Out of the top industries that supply the insurance industry, insurance agencies and brokerages make up the lion's share at 7,209, followed by insurance carriers and securities, commodity contracts and investments at 1,118 and 1,081 respectively.
Turning to the role of Bermuda insurers and reinsurers in the 2005 Hurricane recovery following hurricanes Katrina, Rita and Wilma, the Island's companies provided more than $7.3 billion for residential property damage, with Louisiana and Mississippi making up more than $5.6 billion of that total alone. That equates to a grand total of 87,042 homes relaced by Bermuda firms, the aforementioned states accounting for 69, 558 of those.
There are an estimated 275,00 homes that need to be replaced as a result of the storms and the Island's re/insurance industry is providing funds to meet 32 percent of that need.
They also provided almost $4.7 billion that was paid for business-related claims in Louisiana and $2.1 billion in Mississippi, which is a sizeable chunk where compared to other insurers and reinsurers, who provided about $15.8 billion and $8.3 billion to the two states respectively, allied to a 10 percent and 11 percent share of the business recovery assistance to both.

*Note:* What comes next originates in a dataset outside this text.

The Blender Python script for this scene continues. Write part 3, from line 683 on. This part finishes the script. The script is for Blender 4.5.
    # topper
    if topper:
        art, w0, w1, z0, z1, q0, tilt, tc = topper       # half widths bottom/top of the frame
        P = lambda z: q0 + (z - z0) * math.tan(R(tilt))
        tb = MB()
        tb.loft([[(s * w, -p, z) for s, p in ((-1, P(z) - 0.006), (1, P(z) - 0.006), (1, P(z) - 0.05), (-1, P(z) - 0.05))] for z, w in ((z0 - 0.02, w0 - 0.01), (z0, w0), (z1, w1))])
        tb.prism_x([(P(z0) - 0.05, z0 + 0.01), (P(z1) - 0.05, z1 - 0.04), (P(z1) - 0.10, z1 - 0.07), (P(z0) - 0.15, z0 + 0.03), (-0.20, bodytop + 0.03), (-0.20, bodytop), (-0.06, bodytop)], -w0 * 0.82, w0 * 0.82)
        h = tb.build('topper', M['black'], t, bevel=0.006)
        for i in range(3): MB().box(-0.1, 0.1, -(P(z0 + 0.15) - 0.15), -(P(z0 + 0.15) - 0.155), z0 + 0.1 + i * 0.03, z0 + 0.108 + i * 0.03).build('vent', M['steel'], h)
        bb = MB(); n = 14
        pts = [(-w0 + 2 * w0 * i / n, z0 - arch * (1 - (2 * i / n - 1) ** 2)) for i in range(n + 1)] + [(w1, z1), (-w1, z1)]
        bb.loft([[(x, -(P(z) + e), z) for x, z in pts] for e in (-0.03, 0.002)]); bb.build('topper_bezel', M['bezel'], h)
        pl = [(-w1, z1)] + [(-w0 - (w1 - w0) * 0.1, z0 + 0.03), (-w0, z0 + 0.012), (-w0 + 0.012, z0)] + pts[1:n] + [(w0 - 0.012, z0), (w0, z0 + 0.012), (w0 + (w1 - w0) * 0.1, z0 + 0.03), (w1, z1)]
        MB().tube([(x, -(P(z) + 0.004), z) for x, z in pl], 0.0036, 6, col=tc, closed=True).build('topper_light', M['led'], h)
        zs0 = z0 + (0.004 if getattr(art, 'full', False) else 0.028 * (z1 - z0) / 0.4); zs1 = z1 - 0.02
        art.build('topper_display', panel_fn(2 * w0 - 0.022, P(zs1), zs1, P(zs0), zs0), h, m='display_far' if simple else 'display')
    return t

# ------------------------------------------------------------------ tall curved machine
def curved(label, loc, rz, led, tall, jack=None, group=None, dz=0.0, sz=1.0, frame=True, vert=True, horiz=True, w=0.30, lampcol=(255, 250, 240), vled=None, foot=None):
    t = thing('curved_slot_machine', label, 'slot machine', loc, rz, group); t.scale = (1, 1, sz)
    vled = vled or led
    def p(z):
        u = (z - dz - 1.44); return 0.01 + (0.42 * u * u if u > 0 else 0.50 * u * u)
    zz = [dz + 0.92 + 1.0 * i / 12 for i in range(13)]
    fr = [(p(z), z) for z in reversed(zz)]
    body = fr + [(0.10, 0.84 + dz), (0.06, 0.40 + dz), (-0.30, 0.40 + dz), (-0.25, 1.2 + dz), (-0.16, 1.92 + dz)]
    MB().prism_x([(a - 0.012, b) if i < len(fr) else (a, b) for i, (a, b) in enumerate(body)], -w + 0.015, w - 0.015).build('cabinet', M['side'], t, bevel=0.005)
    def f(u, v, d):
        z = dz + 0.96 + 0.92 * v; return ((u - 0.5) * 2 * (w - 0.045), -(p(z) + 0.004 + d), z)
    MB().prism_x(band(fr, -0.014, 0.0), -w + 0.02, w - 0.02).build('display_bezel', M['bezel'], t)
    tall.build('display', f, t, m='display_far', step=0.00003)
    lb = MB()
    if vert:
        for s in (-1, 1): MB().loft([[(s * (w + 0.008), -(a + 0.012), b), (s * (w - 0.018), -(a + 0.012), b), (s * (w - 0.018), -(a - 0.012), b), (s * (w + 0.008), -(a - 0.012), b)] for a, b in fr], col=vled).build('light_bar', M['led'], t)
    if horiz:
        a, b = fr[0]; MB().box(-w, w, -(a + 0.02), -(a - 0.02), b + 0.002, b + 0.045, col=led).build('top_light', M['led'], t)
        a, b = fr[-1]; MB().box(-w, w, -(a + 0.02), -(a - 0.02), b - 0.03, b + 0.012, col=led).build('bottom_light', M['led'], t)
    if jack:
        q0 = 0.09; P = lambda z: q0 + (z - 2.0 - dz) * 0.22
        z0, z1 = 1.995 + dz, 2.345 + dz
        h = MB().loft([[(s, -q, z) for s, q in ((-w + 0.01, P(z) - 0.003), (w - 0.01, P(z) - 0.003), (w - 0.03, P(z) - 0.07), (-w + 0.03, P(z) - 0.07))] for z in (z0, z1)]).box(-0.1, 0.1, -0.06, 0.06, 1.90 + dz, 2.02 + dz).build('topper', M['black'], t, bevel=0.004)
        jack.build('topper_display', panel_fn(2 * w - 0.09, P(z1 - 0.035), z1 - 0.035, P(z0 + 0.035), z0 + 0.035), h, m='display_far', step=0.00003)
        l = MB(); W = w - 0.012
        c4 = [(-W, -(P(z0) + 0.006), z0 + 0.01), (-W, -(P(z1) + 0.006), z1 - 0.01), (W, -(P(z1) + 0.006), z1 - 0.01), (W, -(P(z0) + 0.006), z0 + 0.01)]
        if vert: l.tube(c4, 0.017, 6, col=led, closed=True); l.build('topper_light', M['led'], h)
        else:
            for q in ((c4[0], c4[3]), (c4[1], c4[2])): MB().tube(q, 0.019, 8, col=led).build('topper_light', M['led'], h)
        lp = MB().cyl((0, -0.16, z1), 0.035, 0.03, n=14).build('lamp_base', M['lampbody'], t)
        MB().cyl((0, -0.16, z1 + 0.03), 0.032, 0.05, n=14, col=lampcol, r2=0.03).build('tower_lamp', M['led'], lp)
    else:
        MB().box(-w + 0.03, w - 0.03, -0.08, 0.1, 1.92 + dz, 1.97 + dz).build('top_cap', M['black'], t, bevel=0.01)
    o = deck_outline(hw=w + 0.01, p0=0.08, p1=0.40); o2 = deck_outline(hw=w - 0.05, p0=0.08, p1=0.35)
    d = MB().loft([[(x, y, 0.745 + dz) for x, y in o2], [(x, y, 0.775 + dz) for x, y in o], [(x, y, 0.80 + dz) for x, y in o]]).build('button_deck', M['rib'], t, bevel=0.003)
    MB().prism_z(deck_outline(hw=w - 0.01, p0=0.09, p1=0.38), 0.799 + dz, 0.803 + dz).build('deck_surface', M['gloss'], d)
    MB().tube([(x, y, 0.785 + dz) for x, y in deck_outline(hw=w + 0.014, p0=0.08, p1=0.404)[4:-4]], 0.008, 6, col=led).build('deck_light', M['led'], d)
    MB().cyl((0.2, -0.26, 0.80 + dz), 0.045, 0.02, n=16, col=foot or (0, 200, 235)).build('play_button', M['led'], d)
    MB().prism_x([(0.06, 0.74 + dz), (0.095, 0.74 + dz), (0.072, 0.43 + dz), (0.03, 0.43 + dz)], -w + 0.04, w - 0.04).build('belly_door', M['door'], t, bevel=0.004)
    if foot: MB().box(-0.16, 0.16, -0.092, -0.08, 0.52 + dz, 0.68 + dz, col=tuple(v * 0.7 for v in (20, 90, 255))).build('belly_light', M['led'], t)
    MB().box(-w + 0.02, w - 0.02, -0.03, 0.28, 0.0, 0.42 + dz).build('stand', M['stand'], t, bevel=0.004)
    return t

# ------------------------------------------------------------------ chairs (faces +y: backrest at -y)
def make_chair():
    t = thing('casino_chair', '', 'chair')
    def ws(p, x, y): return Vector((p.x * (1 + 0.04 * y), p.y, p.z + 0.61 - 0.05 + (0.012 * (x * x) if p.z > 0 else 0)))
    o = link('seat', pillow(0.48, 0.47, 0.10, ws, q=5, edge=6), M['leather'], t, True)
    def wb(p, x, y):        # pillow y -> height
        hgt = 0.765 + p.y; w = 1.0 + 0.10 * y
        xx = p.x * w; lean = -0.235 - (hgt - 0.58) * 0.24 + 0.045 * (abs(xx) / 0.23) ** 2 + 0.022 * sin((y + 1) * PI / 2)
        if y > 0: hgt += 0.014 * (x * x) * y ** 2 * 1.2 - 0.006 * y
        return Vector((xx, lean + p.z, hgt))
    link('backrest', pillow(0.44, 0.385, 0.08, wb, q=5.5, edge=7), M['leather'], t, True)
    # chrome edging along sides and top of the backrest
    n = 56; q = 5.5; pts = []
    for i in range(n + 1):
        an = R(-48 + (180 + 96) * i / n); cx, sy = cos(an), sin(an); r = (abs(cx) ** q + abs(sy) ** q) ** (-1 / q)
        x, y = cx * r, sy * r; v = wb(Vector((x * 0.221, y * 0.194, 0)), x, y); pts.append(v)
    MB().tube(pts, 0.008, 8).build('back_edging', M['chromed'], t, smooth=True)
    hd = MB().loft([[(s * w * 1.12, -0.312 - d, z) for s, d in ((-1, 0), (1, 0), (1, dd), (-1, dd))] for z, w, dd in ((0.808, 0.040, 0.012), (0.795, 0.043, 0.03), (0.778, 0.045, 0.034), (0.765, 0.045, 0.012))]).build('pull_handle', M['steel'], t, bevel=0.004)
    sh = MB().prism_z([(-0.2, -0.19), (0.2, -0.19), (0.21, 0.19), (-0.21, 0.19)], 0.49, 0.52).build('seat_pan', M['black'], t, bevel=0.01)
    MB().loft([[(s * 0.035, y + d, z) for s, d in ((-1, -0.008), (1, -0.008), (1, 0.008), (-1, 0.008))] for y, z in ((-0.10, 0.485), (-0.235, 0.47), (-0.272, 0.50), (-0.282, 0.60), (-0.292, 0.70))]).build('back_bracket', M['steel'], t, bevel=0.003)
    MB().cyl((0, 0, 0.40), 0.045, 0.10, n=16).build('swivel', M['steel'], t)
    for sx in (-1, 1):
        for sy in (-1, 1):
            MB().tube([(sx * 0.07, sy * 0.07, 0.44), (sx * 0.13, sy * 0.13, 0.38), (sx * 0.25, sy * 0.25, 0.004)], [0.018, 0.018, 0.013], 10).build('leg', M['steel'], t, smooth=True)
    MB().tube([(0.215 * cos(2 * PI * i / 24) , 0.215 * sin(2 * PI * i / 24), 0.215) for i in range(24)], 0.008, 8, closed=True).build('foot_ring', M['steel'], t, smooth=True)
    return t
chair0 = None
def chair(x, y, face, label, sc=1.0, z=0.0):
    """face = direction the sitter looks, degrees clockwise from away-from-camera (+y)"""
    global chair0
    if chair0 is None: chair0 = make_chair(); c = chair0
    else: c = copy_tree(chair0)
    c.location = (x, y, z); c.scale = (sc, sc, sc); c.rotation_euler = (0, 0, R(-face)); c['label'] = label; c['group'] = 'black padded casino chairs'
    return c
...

The economic impact of the average Bermuda-domiciled insurance and reinsurance firm on US operations equates to 400 jobs ($94.6 million output) created directly for Americans and 585 ($86.3) indirectly, with 3,307 ($402.7) induced and totalling 4,292 ($583.6).
Over the states, US employees of Bermuda firms total 2,053 for Pennsylvania and 1,744 in New York.
Crop insurance is another vitally important part of the US economy, with Bermuda companies representing a 27 percent share of the insurance of such products at $1.3 billion out of $4.9 billion.
Broken down, the Island's businesses make up $15 million of $26 million in Arkansas, $27.1 million of $47.6 million in Colorado and $55.9 million or $98.4 million in Indiana.
Bigger totals include $116.6 million of $205 million in Iowa and $148.7 million of $261million in Kansas.